Without the pictures, repeat the listing character for character.

▶

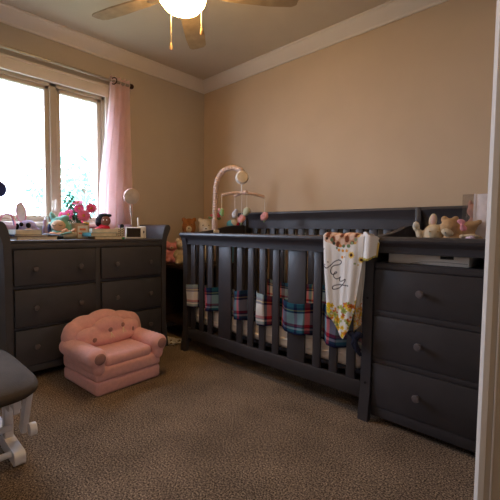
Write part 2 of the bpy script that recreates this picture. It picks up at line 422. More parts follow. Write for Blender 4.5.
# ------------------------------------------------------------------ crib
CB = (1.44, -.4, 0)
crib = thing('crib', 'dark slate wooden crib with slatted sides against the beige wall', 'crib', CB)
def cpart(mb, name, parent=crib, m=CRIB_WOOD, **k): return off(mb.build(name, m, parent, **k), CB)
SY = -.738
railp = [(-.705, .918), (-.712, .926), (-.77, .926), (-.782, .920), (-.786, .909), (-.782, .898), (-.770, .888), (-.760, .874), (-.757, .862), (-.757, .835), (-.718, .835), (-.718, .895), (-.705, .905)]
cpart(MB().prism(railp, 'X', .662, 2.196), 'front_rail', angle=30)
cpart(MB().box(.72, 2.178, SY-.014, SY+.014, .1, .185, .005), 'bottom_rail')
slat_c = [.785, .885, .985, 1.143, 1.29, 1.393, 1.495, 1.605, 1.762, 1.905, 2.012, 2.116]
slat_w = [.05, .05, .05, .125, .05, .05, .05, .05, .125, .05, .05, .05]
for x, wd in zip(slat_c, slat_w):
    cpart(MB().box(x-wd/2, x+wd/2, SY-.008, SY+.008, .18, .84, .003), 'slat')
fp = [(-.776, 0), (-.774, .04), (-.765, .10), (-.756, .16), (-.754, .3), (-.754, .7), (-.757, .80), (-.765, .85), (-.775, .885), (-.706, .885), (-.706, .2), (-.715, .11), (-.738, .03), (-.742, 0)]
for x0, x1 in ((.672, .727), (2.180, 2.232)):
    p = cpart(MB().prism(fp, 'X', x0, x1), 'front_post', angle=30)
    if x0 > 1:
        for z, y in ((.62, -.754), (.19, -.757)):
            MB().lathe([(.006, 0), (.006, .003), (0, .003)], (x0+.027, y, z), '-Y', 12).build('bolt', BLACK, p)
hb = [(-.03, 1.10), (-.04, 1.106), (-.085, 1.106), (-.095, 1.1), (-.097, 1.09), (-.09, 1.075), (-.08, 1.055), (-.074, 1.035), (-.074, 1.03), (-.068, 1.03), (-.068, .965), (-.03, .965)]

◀

The solution
Write part 2 of the bpy script that recreates this picture. It picks up at line 422. More parts follow. Write for Blender 4.5.
# ------------------------------------------------------------------ crib
CB = (1.44, -.4, 0)
crib = thing('crib', 'dark slate wooden crib with slatted sides against the beige wall', 'crib', CB)
def cpart(mb, name, parent=crib, m=CRIB_WOOD, **k): return off(mb.build(name, m, parent, **k), CB)
SY = -.738
railp = [(-.705, .918), (-.712, .926), (-.77, .926), (-.782, .920), (-.786, .909), (-.782, .898), (-.770, .888), (-.760, .874), (-.757, .862), (-.757, .835), (-.718, .835), (-.718, .895), (-.705, .905)]
cpart(MB().prism(railp, 'X', .662, 2.196), 'front_rail', angle=30)
cpart(MB().box(.72, 2.178, SY-.014, SY+.014, .1, .185, .005), 'bottom_rail')
slat_c = [.785, .885, .985, 1.143, 1.29, 1.393, 1.495, 1.605, 1.762, 1.905, 2.012, 2.116]
slat_w = [.05, .05, .05, .125, .05, .05, .05, .05, .125, .05, .05, .05]
for x, wd in zip(slat_c, slat_w):
    cpart(MB().box(x-wd/2, x+wd/2, SY-.008, SY+.008, .18, .84, .003), 'slat')
fp = [(-.776, 0), (-.774, .04), (-.765, .10), (-.756, .16), (-.754, .3), (-.754, .7), (-.757, .80), (-.765, .85), (-.775, .885), (-.706, .885), (-.706, .2), (-.715, .11), (-.738, .03), (-.742, 0)]
for x0, x1 in ((.672, .727), (2.180, 2.232)):
    p = cpart(MB().prism(fp, 'X', x0, x1), 'front_post', angle=30)
    if x0 > 1:
        for z, y in ((.62, -.754), (.19, -.757)):
            MB().lathe([(.006, 0), (.006, .003), (0, .003)], (x0+.027, y, z), '-Y', 12).build('bolt', BLACK, p)
hb = [(-.03, 1.10), (-.04, 1.106), (-.085, 1.106), (-.095, 1.1), (-.097, 1.09), (-.09, 1.075), (-.08, 1.055), (-.074, 1.035), (-.074, 1.03), (-.068, 1.03), (-.068, .965), (-.03, .965)]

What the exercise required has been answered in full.